Carter originals also take unpredictable musical turns, such as on “Bring Love,” where the piano bounces the performance into motion and the vocal refrain rides a swooping fiddle line. That’s no doubt a source of inspiration for accompanist/ producer John McFee, who plays virtually all the instruments throughout Stronger; a peripheral holdover from Carter’s early career (as a member of the California band Clover, he worked on the first Elvis Costello album produced by Nick Lowe), he simultaneously emphasizes spontaneity and avoids the rigidity that often comes with multiple overdubbing.
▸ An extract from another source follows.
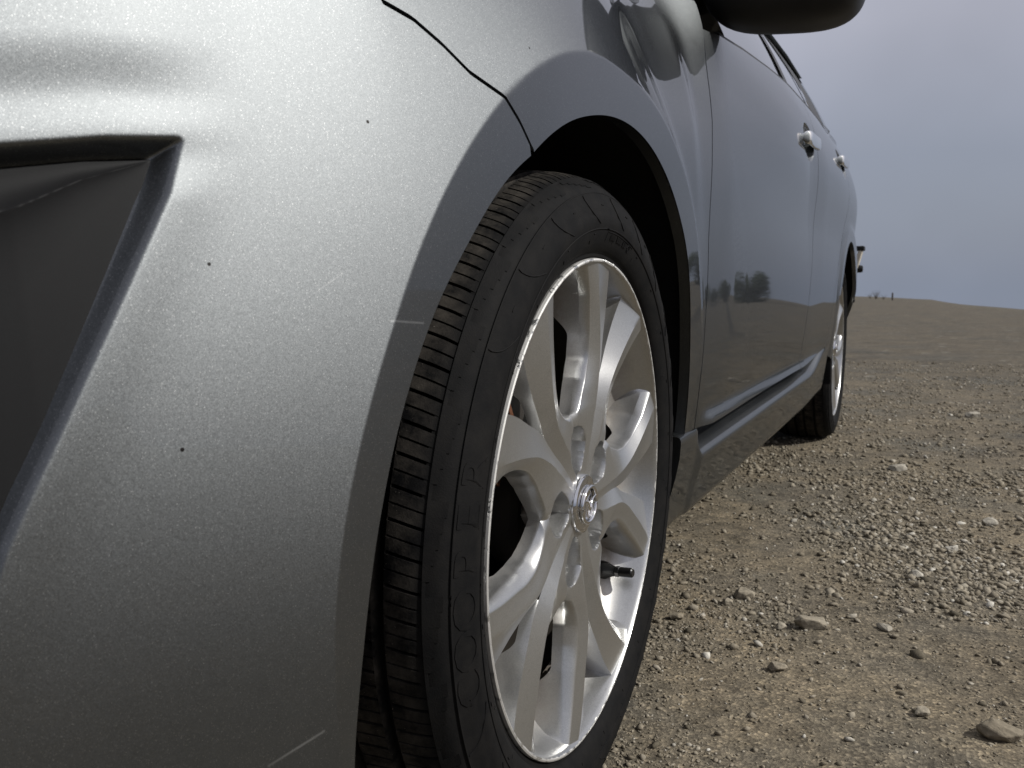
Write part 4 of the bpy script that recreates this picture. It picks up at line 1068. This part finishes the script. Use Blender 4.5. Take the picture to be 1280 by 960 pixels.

The saucy attitude that earmarked Carlen Carter’s persona close to thirty years ago remains in the form of songs like “I’m So Cool.” Not surprisingly, electric guitar and drums become prominent there.  Yet as ebullient as is that track, it’s no more successful or heartfelt in its own way than “Spider Lace,” its quiet acoustic fingerpicking performed to waltz time.

As pure and emotionally evocative as is that cut, and “On to You,” where Carter illustrates how close a cousin blues is to country (courtesy a touch of harp), it makes the miscues that appear late in the album seem strictly minor. “Judgment Day” begins as r&b/gospel before turning soporific while “Light of Your Love” isn’t such a fresh turn on conventional songwriting or production as most of what precedes it.